Note that I left a few of my failed configuration attempts using msmtp commented out to illustrate that those attempts didn’t work. I am pretty sure the problem is something wrong with the behaviour of ‘stdin_format' and that directive not recognizing any keywords other than {body}.
Headless problems
I mentioned in the Upgrades break new features section above, sometimes a problem occurs that can’t be fixed with a terminal session. Notably, any problem that interrupts the boot process before the OS actually boots such as a problem with the GRUB boot loader will require a display and keyboard attached to the host computer to fix.

I normally leave my NUC ‘headless’, with no display, keyboard, or mouse. This works great most of the time: I have a small rack for my server and network gear, and adding a display to it would be expensive.

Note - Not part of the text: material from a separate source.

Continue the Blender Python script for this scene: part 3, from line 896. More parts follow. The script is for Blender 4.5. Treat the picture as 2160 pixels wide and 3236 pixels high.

I’ve been tempted several times, though: a KVM tray with a 15″ display is awfully tempting even if it does cost nearly a grand.

But dragging a monitor and keyboard to the rack is generally a big pain. Inevitably these problems happen in the wee hours, and schlepping a keyboard and display late at night isn’t ideal. So I’ve decided to cobble something together from some of my leftover gear.
My ‘make do’ approach is to re-use some old equipment and some comparatively cheap non-specialized new hardware. A portable display I bought back when I was still working at IBM will slip flat into the rack, and a small keyboard with trackpad from Amazon will likewise sneak somewhere adjacent to the display. There they will wait to be inelegantly pulled out on and balanced on available surfaces on those rare occasions I need them. Hopefully I won’t require them again for a while.
Success
The first truly automatic update ran last night, completed four (4) updates and sent the email below to me.

I still need to see a full kernel upgrade with reboot complete successfully before I will know that my changes were truly successful. But that kind of upgrade is a bit less frequent- perhaps once or twice a month I believe- so it may be a while. Still, I consider an update with a readable email notifying me of it to be good progress towards automation.